Et ben voila, je suis arrive a Tashkent la capitale ouzbeke avant-hier par un vol de la China Southern Airlines. Une ville qui n'est pas trop mal pour une capitale d'une ancienne republique sovietique. Mais le voyageur vient ici surtout pour ses tresors architecturaux et historiques. Ces villes aux noms evocateurs de la "Silk Road" comme Khiva, Boukhara, et surtout Samarcand. Je me rejouis deja. J'ai pris un vol domestique pour Ouguentch, une ville situee a l'autre bout du pays pour ainsi revenir par sauts de puche a travers toutes ces sites avant de finir le dernier jour a Tashkent avant de rentrer sur Pekin.

Mais tout ceci, mes amis, sera l'objet du prochain billet doux.

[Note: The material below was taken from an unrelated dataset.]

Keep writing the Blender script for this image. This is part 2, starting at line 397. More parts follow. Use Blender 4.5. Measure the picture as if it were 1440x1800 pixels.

D'ici la, je vous dis a tout bientot et vous embrasse bien fort.

JPB

2 Comments:

Anonymous Marion de la BCU said...

Salut Jean-Pierre!
Quel talent tu as pour écrire, tu devrais faire un livre de ce voyage! La description de tes compagnons de voyage (j'ai failli écrire "personnages"!) est géniale :) et quelles péripéties! J'attends avec impatience ton prochain chapitre.
Bonne suite de périple!

2:44 PM  
Blogger JPB said...

Merci Marion pour ton gentil message. Suis tres touche. A bientot avec plaisir.